Julie Birchill wades in with a tirade against the oh-so liberal UK press with this memorable quote, "a sizable part of the print and broadcasting media are such guilt-ridden cretins when it comes to Islam that if they saw Osama bin Laden and Saddam Hussein sexually sharing their own grandmother, they'd swear the poor old lady asked for it."
Australian PM John Howard has strongly criticised the "fragment which is utterly antagonistic to our kind of society. You can't find any equivalent in Italian, or Greek, or Lebanese, or Chinese or Baltic immigration to Australia."
Yaqoob Quereshi, a minister in India’s Uttar Pradesh state government has offered a reward of $11.5 million to anyone who kills any of the infamous cartoonists.
Yaqoob is an official of the government of Uttar Pradesh, which has decided not to take action against him. A government spokesperson added that a prosecution would only be considered if one of the Dutch cartoonists themselves complained. Right....
Egyptian Sandmonkey reports that more people have died in 2006 from "mad cartoon syndrome" than from Bird flu. Something like 40 versus 16.
William Tucker of the american Enterprise Online has a nice idea, "let’s pick a day—I nominate February 28th, in which every newspaper and every TV news station in America will display the offending cartoons. For the faint-hearted there’ll be safety in numbers. It will inform the public and restore our self-respect. It certainly won’t ingratiate us with world of Islam, but what’s the difference? At least they’ll know they’re facing a united front."
Andrew Sullivan writes that the real blaspemy "is not Islamophobia but terrorism propogated under the banner of Islam."

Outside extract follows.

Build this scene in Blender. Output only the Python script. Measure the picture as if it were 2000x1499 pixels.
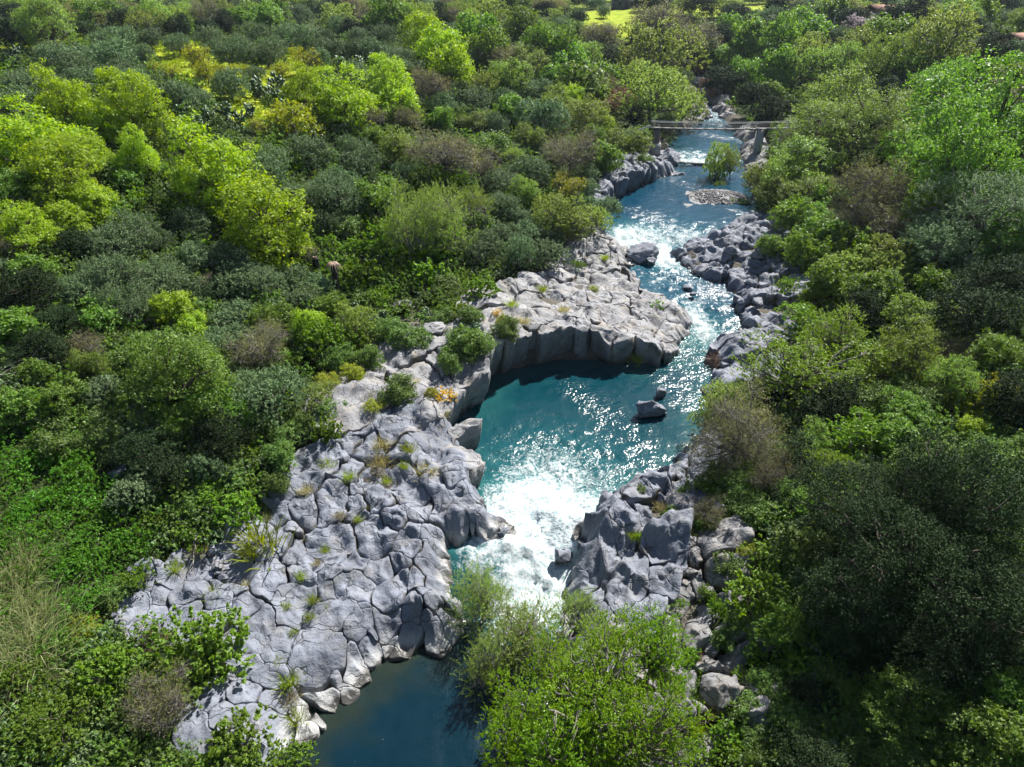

The Telegraph publishes a poll showing 40% of British Muslims want Sharia Law and 20% sympathise with the 7/7 suicide bombers. Labour MP and Muslim, Sasiq Khan finds the findings "disturbing". Home Secretary, Charles Clarke blames modern Britain, "It is critically important to ensure that Muslims, and all faiths, feel part of modern British society. Today's survey indicates we still have a long way to go."
Patrick Sookhdeo warns in the Telegraph over the weekend that Sharia Law is already slipping into Britain adding that the government's appeasement policy is convincing radical clerics that they are wining the battle.